Chevy Bolt prototype interior

Chevy Bolt prototype interior

The Chevy Bolt is a big deal.  It’s the first sub-$30k (with incentives) electric vehicle that has an over-200 mile range.  238 mile rated range, to be precise, which seems to be holding up in real-world conditions.  It’s set to hit the showrooms in January, and it should open up EVs to a much broader market of consumers.
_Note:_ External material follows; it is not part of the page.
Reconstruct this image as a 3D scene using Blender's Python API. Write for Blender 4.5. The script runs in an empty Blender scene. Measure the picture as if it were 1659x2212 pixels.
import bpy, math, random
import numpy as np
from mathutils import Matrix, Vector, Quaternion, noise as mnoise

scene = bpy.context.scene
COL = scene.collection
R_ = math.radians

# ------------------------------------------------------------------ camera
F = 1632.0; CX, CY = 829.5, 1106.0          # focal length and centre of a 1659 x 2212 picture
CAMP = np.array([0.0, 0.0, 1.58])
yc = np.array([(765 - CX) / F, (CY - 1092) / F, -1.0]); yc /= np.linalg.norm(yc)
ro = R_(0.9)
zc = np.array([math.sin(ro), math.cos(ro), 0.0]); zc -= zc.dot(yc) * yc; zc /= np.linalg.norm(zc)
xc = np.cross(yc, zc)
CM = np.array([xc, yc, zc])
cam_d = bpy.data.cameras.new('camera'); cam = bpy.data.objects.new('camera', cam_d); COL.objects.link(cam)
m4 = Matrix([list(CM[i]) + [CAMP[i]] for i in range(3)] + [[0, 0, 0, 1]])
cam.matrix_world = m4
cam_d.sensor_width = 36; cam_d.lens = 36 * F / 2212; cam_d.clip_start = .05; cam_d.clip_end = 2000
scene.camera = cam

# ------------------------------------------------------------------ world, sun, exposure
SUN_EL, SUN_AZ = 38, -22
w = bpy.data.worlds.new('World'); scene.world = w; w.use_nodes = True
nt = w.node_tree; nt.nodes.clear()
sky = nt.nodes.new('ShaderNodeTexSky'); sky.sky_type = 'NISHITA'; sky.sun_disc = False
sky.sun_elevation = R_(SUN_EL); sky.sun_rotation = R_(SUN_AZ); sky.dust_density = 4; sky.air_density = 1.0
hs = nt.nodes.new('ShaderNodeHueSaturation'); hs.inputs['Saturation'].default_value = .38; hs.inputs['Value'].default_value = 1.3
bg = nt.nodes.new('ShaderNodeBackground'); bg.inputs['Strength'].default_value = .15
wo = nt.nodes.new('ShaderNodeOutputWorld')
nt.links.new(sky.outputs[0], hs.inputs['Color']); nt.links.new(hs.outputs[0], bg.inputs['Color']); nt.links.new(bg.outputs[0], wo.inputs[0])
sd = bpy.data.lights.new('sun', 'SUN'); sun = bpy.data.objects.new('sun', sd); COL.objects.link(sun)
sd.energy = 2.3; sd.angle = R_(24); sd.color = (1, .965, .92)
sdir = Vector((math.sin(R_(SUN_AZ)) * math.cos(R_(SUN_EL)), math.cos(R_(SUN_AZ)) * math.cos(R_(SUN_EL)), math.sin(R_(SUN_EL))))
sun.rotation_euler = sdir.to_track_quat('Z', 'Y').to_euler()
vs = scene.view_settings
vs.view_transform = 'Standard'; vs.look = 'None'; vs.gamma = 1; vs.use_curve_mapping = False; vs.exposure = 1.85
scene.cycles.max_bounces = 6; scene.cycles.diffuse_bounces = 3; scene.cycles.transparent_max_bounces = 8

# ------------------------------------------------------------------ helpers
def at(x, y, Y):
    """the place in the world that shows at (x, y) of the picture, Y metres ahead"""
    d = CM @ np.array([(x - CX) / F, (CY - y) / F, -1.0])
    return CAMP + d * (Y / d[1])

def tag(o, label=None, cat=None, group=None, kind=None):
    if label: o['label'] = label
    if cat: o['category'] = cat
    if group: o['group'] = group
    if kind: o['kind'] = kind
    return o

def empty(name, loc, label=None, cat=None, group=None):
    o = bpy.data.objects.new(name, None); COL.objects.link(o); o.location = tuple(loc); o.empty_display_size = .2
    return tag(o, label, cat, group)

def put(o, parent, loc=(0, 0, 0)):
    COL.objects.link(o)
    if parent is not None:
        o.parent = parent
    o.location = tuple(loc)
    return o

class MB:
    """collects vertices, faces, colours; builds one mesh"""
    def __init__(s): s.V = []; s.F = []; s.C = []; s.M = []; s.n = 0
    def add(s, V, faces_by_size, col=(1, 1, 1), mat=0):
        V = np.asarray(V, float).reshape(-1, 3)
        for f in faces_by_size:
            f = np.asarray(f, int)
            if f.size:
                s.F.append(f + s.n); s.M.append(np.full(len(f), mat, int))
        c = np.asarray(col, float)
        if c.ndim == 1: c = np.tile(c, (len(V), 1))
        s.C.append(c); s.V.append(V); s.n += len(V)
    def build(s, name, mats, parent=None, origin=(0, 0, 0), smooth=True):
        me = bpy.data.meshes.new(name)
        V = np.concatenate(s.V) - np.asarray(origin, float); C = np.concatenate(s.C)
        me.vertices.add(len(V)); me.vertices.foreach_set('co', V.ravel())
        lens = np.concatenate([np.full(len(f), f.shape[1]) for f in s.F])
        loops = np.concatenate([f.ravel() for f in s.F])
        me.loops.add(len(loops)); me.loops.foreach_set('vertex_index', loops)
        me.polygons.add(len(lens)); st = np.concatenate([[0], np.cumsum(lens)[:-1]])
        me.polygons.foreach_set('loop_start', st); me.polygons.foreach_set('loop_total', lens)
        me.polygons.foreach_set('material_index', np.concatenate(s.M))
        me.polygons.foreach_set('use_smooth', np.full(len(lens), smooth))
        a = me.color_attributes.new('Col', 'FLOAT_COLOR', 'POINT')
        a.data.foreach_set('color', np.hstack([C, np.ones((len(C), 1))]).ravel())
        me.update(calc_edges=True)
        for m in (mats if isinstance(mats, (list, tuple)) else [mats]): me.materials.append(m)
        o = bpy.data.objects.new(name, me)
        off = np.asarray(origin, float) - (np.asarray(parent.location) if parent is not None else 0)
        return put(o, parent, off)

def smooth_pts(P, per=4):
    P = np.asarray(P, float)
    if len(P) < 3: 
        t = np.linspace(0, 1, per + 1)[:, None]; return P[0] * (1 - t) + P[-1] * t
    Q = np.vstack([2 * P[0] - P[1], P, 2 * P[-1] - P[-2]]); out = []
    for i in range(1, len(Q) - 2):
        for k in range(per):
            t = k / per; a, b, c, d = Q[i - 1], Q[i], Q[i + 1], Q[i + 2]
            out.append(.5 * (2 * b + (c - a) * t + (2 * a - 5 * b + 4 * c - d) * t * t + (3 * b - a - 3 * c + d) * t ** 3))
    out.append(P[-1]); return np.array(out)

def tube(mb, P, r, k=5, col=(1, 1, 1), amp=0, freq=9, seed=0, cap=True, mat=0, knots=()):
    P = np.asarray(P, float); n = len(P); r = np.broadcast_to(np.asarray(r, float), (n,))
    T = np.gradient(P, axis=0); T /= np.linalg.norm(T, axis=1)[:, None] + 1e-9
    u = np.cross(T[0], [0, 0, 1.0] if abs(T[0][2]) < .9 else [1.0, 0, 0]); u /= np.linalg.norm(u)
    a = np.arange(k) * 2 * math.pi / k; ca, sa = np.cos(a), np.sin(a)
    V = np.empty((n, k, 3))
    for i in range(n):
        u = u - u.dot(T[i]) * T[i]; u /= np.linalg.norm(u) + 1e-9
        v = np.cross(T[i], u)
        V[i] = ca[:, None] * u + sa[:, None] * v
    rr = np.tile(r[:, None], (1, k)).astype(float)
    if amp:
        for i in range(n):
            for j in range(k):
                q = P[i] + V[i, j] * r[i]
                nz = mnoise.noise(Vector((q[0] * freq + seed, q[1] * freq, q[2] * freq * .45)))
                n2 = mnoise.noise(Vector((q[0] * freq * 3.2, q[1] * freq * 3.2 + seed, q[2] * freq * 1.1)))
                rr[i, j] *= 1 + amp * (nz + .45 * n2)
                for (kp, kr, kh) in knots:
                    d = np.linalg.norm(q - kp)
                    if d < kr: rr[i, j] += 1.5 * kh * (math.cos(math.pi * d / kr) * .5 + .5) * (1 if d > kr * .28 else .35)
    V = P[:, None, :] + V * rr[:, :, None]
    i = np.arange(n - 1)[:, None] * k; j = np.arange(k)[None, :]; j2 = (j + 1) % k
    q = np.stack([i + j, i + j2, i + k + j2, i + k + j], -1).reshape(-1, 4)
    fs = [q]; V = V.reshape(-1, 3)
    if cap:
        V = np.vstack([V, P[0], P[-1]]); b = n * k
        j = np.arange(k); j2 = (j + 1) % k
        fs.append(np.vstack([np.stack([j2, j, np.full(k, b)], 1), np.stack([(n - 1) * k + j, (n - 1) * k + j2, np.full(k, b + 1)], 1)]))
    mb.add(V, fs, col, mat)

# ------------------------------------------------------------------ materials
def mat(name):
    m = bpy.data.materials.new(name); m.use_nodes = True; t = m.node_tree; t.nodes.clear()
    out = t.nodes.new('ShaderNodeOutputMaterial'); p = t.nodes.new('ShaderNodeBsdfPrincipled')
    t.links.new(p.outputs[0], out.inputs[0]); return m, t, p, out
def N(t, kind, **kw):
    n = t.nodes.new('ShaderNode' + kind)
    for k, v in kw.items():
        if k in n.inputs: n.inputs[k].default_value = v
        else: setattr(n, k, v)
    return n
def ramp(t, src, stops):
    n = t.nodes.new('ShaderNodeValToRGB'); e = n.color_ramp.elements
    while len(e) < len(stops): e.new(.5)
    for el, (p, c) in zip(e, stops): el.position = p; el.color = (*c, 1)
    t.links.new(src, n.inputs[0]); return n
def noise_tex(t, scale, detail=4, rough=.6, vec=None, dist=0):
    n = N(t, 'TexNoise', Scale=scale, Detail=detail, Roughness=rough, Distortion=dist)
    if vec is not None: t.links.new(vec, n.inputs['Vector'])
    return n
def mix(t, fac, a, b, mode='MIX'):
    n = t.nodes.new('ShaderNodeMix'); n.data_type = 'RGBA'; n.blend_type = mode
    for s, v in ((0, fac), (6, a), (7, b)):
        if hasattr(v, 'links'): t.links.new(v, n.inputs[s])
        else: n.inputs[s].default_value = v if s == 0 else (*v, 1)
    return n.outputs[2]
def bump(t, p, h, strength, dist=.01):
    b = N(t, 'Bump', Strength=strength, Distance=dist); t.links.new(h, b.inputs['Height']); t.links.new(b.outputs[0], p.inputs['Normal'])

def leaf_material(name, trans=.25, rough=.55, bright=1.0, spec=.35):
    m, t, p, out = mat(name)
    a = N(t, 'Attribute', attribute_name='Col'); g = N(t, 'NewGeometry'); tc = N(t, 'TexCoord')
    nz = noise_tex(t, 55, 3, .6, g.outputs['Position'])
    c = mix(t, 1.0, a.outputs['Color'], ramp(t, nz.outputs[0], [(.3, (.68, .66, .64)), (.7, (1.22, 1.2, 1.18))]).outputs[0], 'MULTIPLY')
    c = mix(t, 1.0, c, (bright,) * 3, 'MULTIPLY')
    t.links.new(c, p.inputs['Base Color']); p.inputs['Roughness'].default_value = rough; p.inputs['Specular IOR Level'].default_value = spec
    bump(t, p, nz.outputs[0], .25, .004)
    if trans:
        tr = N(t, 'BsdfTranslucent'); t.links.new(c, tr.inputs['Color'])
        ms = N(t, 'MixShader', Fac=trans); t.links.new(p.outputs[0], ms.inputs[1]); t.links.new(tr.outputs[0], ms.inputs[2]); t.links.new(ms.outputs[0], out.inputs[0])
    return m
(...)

In a very good sign, Motor Trend has already named it the 2017 Car of the Year:

Perhaps the most impressive thing about the Bolt EV is there are no caveats, no “for an electric car” qualifiers needed in any discussion. It is, simply, a world-class small car, and that’s before you factor in the benefits inherent in the smoothness, silence, and instant-on torque provided by the electric motor. The ride is firm and sporty, but transmitted road noise is very well damped. The steering has slightly artificial weighting, but brake feel is natural, and once you learn to use the higher regenerative braking modes, you can pretty much drive all the time without touching the friction brakes at all.

But some question the lack of sleek “coolness” that distinguishes Tesla from all the boxy or buggy EV competitors.  In an otherwise positive review, Lawrence Ulrich at The Drive laments the aesthetics:

I truly hope I’m wrong here. But the Bolt, like so many would-be Detroit pioneers before it, fails to absorb the blackboard lesson of that hot professor Tesla: A cutting-edge car should be cool. It should spark daytime reveries and nighttime desire.

The Bolt’s cool factor, frankly, hovers right around zero. Electric tech aside, there’s no sense of gotta-have, from the kitchen-appliance exterior to a cheapskate cabin that screams “Middle America” like Jim Harbaugh’s WalMart khakis.

Personally, I think the car doesn’t look that bad, and it’s certainly an improvement over models like the Volt, i3 and LEAF.  But I do wonder why automakers aren’t marketing the cars more as performance machines rather than Eco-vehicles.  Tesla has exploited that aspect of EVs perfectly, leaving competitors in the dust.  I’m no engineer, but I wonder if Chevy could have smoothed out the blocky shape a bit to give the car an edge.

In the end, my guess is the Bolt will be a success, especially with the Model 3 coming next.  I wholeheartedly agree with Ulrich that it will make similarly priced short-range EVs like the LEAF obsolete. Ultimately, the car signifies that EVs are here to stay and accessible to a much larger group of buyers.  I look forward to seeing them on the road.